また、UAEの砂漠地帯と本展の海洋というテーマとの調和を、本展のリサーチの道のりを説明する動画や、ニューヨーク在住のUAE出身のアーティスト、ファラ・アル・カシミ氏が撮影したアル・ルワイスのサブカの風景写真を通じて強調する。カシミ氏の写真は、現代化と自然界との間の緊張関係を捉え、どのように都市化と生態系が結びついているのかを示している。インスタレーションを通じて、観客は新しい視点でこの国を見ることが可能となり、代替材料としての塩の利用を促進し強化する。

East-East: UAE meets Japan Vol. 5, Atami Bluesの「ウェットランド」リサーチプロジェクト。(提供写真)

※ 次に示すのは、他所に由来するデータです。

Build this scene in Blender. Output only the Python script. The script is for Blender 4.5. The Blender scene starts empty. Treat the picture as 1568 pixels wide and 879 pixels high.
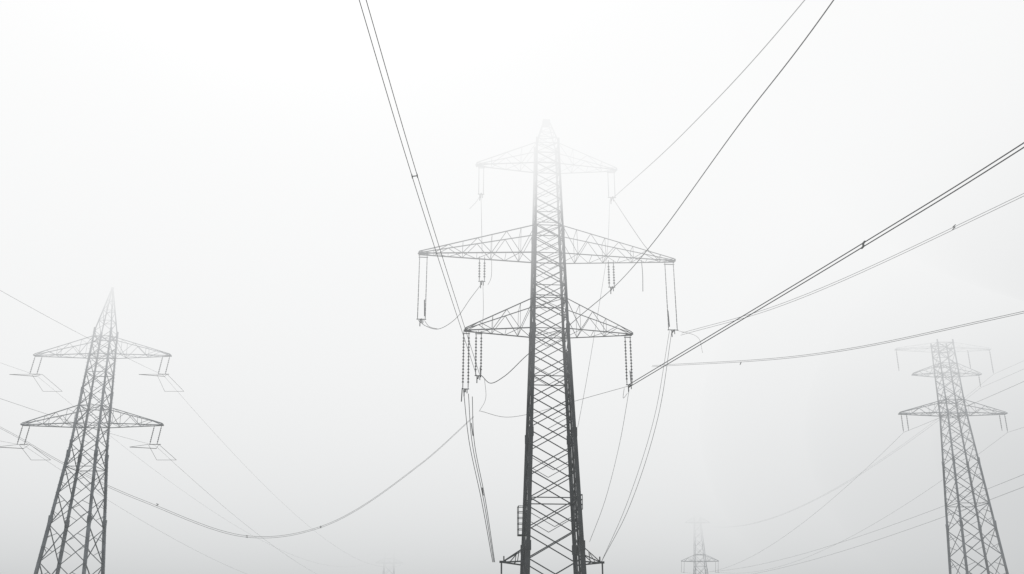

大気中に排出される二酸化炭素濃度を低下させ、二酸化炭素排出量実質ゼロという政策目標の達成に寄与するためには、建築材料の生産に関連する直接的・間接的工程で発生するエネルギーを減少させることができる、妥当な代替材料の開発が重要である。「ウェットランド」リサーチプロジェクトで発表された塩をベースとしたセメントは、恒久的な構造物建設の根拠となるものだが、waiwaiでは、一時的な構造物に使用できる代替材料の研究も行っている。これは現在、東京・下北沢のSRR Project Spaceで開催されている「ウェットランド・ラボ」という別の展示会で見ることができる。

持続可能な建築とデザインの道を広げる「ウェットランド」は、気候変動の被害を軽減する彼らの実践の新しい可能性を明らかにするために、建築の技術的革新の統合と自然環境と共にある建設との間に存在する二元論を紹介することで、人間の健康、二酸化炭素排出量、生物多様性といった多様な問題を無視する専門領域で共有されている形而上的な価値体系を払拭して、建築の未来を再概念化する。